“I only wrote it for him”: the movie that wouldn’t be made with anyone but Burt Reynolds
It’s a bold move to gamble making a film all on one specific actor, but Adam Rifkin was set on having Burt Reynolds in his movie, and he wasn’t going to make it if the legendary Hollywood actor wasn’t available.
Reynolds perhaps isn’t the first star you’d expect a director without any significant standing in Hollywood to be set on working with, considering the stories that have long surrounded him. Back in 1988, Kathleen Turner was cast alongside him in the film Switching Channels, and for the first time, she experienced a colleague she considered to be deeply unprofessional.
“Working with Burt Reynolds was terrible. The first day Burt came in he made me cry. He said something about not taking second place to a woman,” she revealed to Vanity Fair. “His behaviour was shocking. It never occurred to me that I wasn’t someone’s equal.”
But she’s just one of many actors and filmmakers with whom Reynolds found himself at odds with throughout his career. I mean, just look at his experience of shooting Boogie Nights with Paul Thomas Anderson. Reynolds was not impressed with Anderson as a director, considering him too young and inexperienced (he was 26 during filming).
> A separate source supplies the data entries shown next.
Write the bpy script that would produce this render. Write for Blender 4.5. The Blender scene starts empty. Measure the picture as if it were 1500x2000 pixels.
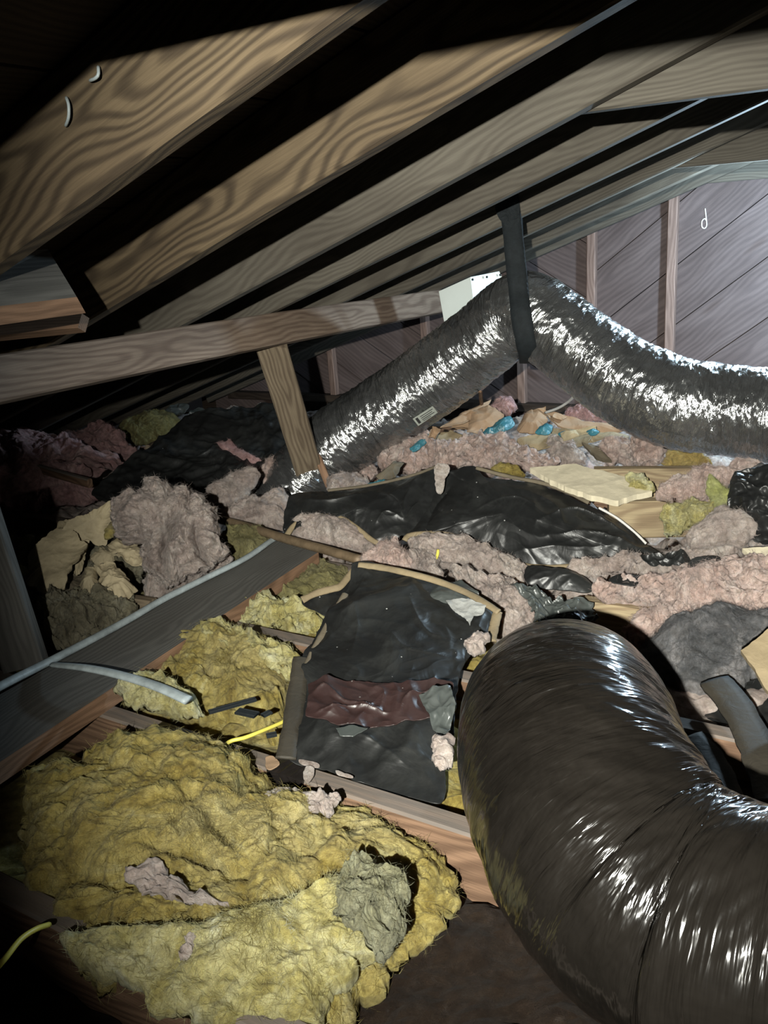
import bpy, math, random
import numpy as np
from mathutils import Matrix, Vector

# ------------------------------------------------------------------ camera frame (calibrated from the rafters and joists)
FPX = 1709.0
PITCH, ROLL, AZ = math.radians(17.7), math.radians(-4.1), math.radians(57.4)
cp, sp = math.cos(PITCH), math.sin(PITCH)
F = np.array([0, cp, -sp]); _U = np.array([0, sp, cp]); _R = np.array([1, 0, 0.])
CR = math.cos(ROLL)*_R + math.sin(ROLL)*_U
CU = -math.sin(ROLL)*_R + math.cos(ROLL)*_U
JV = np.array([-math.sin(AZ), math.cos(AZ), 0])      # down-slope, along rafters and joists
RV = np.array([math.cos(AZ), math.sin(AZ), 0])       # along the ridge, towards the gable wall
ZV = np.array([0, 0, 1.])
TP, H0 = 0.354, 0.369                                # roof slope, height of rafter undersides over the camera
JT = -0.84                                           # top of the ceiling joists
SPC = 0.406

sc = bpy.context.scene
cam_d = bpy.data.cameras.new('camera'); cam = bpy.data.objects.new('camera', cam_d)
sc.collection.objects.link(cam)
cam_d.sensor_fit = 'VERTICAL'; cam_d.sensor_height = 24.0; cam_d.lens = 24.0*FPX/2000.0
cam_d.clip_start = 0.02
M = Matrix((CR, CU, -F)).transposed().to_4x4()
cam.matrix_world = M
sc.camera = cam
sc.view_settings.view_transform = 'Standard'
try: sc.view_settings.look = 'None'
except Exception: pass
sc.view_settings.gamma = 1.0
sc.view_settings.use_curve_mapping = False
sc.view_settings.exposure = 0.35
w = bpy.data.worlds.new('attic_dark'); sc.world = w; w.use_nodes = True
w.node_tree.nodes['Background'].inputs[0].default_value = (0.85, 0.9, 1.0, 1)
w.node_tree.nodes['Background'].inputs[1].default_value = 0.004

def ray(x, y): return F + CR*(x-750)/FPX - CU*(y-1000)/FPX
def hit(x, y, n, d): v = ray(x, y); return v*(d/(v@n))
def at_z(x, y, z): return hit(x, y, ZV, z)
def at_r(x, y, r): return hit(x, y, RV, r)
def at_d(x, y, d): return ray(x, y)*d
def W(r, j, z): return RV*r + JV*j + ZV*z

def lamp(name, kind, loc, aim, energy, color, **kw):
    d = bpy.data.lights.new(name, kind); o = bpy.data.objects.new(name, d); sc.collection.objects.link(o)
    d.energy = energy; d.color = color
    for k, v in kw.items(): setattr(d, k, v)
    o.location = loc
    if aim is not None:
        o.rotation_euler = (Vector(aim)-Vector(loc)).to_track_quat('-Z', 'Y').to_euler()
    return o
# headlamp of the person taking the picture, and a clamp work lamp at the gable wall beyond the right edge
HL = W(-.40, -.05, .127)
lamp('headlamp', 'SPOT', HL, at_d(1120, 985, 2.2), 415, (1.0, 0.99, 0.90), spot_size=math.radians(65), spot_blend=1.0, shadow_soft_size=0.010)
lamp('work_lamp', 'POINT', at_d(1612, 455, 2.66), None, 58, (0.60, 0.82, 1.0), shadow_soft_size=0.04)

# ------------------------------------------------------------------ noise
_rng = np.random.RandomState(7)
_perm = _rng.permutation(256); _perm = np.concatenate([_perm]*3)
_g = _rng.normal(size=(256, 3)); _g /= np.linalg.norm(_g, axis=1)[:, None]
def pn(P):
    P = np.asarray(P, float); I = np.floor(P).astype(int); f = P-I; I &= 255
    u = f*f*f*(f*(f*6-15)+10)
    def c(dx, dy, dz):
        h = _perm[_perm[_perm[I[:, 0]+dx] + I[:, 1]+dy] + I[:, 2]+dz]
        return ((f-np.array([dx, dy, dz]))*_g[h]).sum(1)
    x00 = c(0,0,0)*(1-u[:,0])+c(1,0,0)*u[:,0]; x10 = c(0,1,0)*(1-u[:,0])+c(1,1,0)*u[:,0]
    x01 = c(0,0,1)*(1-u[:,0])+c(1,0,1)*u[:,0]; x11 = c(0,1,1)*(1-u[:,0])+c(1,1,1)*u[:,0]
    y0 = x00*(1-u[:,1])+x10*u[:,1]; y1 = x01*(1-u[:,1])+x11*u[:,1]
    return (y0*(1-u[:,2])+y1*u[:,2])*1.5
def fbm(P, o=3, s=0):
    r = 0; a = 1.
    for i in range(o): r = r + a*pn(P+s*3.7+i*11.3); P = P*2.1; a *= .5
    return r
def billow(P, o=4, s=0, k=.55):
    q = P + .35*np.stack([pn(P*.9+s+5), pn(P*.9+s+27), pn(P*.9+s+71)], 1)
    r = 0; a = 1.
    for i in range(o): r = r + a*np.abs(pn(q+s*3.1+i*9.7)); q = q*2.15; a *= k
    return r
def ridge(P, o=3, s=0):
    q = P + .5*np.stack([pn(P*.7+s+5), pn(P*.7+s+27), pn(P*.7+s+71)], 1)
    r = 0; a = 1.
    for i in range(o): r = r + a*(1-np.minimum(1, 2.2*np.abs(pn(q+s*3.1+i*9.7)))); q = q*2.1; a *= .5
    return r

# ------------------------------------------------------------------ materials
def mat(name):
    m = bpy.data.materials.new(name); m.use_nodes = True
    nt = m.node_tree; b = nt.nodes['Principled BSDF']
    return m, nt, nt.nodes, nt.links, b
def ramp(nt, stops):
    r = nt.nodes.new('ShaderNodeValToRGB'); e = r.color_ramp.elements
    while len(e) < len(stops): e.new(.5)
    for k, (p, c) in enumerate(stops): e[k].position = p; e[k].color = (*c, 1)
    return r
def tex_vec(nt, scale=(1, 1, 1), rand=3.0):
    tc = nt.nodes.new('ShaderNodeTexCoord'); oi = nt.nodes.new('ShaderNodeObjectInfo')
    mu = nt.nodes.new('ShaderNodeMath'); mu.operation = 'MULTIPLY'; mu.inputs[1].default_value = rand
    nt.links.new(oi.outputs['Random'], mu.inputs[0])
    ad = nt.nodes.new('ShaderNodeVectorMath'); ad.operation = 'ADD'
    cx = nt.nodes.new('ShaderNodeCombineXYZ'); nt.links.new(mu.outputs[0], cx.inputs[0])
    nt.links.new(tc.outputs['Object'], ad.inputs[0]); nt.links.new(cx.outputs[0], ad.inputs[1])
    mp = nt.nodes.new('ShaderNodeMapping'); mp.inputs['Scale'].default_value = scale
    nt.links.new(ad.outputs[0], mp.inputs[0])
    return mp.outputs[0]
def noise(nt, vec, scale, detail=4, rough=.6, dist=0):
    n = nt.nodes.new('ShaderNodeTexNoise'); n.inputs['Scale'].default_value = scale
    n.inputs['Detail'].default_value = detail; n.inputs['Roughness'].default_value = rough; n.inputs['Distortion'].default_value = dist
    nt.links.new(vec, n.inputs['Vector']); return n.outputs['Fac']
def mix(nt, f, a, b, mode='MIX'):
    m = nt.nodes.new('ShaderNodeMix'); m.data_type = 'RGBA'; m.blend_type = mode
    for s, v in ((m.inputs[0], f), (m.inputs[6], a), (m.inputs[7], b)):
        if isinstance(v, (int, float)): s.default_value = v
        elif isinstance(v, tuple): s.default_value = (*v, 1)
        else: nt.links.new(v, s)
    return m.outputs[2]
def bump(nt, h, dist, strength=1.0, normal=None):
    b = nt.nodes.new('ShaderNodeBump'); b.inputs['Distance'].default_value = dist; b.inputs['Strength'].default_value = strength
    nt.links.new(h, b.inputs['Height'])
    if normal is not None: nt.links.new(normal, b.inputs['Normal'])
    return b.outputs[0]

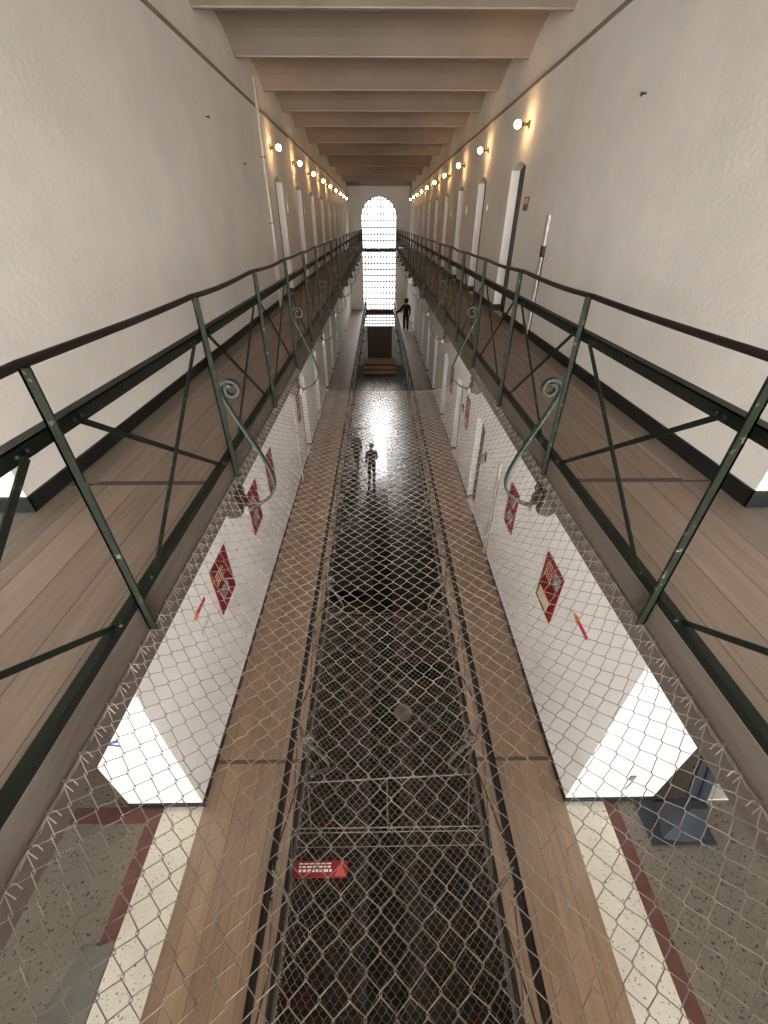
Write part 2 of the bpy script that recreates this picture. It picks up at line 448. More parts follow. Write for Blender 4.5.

The actor told GQ rather cattily, “Every shot we did, it was like the first time [that shot had ever been done]. I remember the first shot we did in Boogie Nights, where I drive the car to Grauman’s Theatre. After he said, ‘Isn’t that amazing?’ And I named five pictures that had that same kind of shot”.
Despite these infamous feuds and examples of rather unsavoury behaviour, Rifkin had his sights set on recruiting the Smokey and the Bandit star for a project he’d written with him in mind for the leading role. The Last Movie Star was penned just for him, and talking to The Hollywood Reporter, he revealed that he simply rang Reynolds’ agent once he put his pen down, and hoped for the best.
“I said, ‘Please send this to Burt and tell him we have no money and that if he doesn’t want to do it, I’m not making it, because I only wrote it for him.’ The next day I get a call from Burt Reynolds. It blew my mind. One reason I wrote the movie was that growing up, Burt Reynolds was my hero. So when I heard his voice on the phone, my jaw hit the floor.”
In shock, he gathered himself and got to work on taking the movie to the next stages of production, with Modern Family star Ariel Winter and Boyhood’s Ellar Coltrane joining the cast. It was actually quite an odd cast, because joining them were a few more controversial stars like Chevy Chase and Hairspray actor turned (alleged) airport racist Nikki Blonsky.
The movie wasn’t a shining success, but Reynolds’ performance was praised at least, with its obviously meta elements – Reynolds plays an ageing movie star reflecting on his career – working fairly well. It was only fitting, in a way, for this to be one of Reynolds’ last ever movies, with the actor passing away at the age of 82 the following year.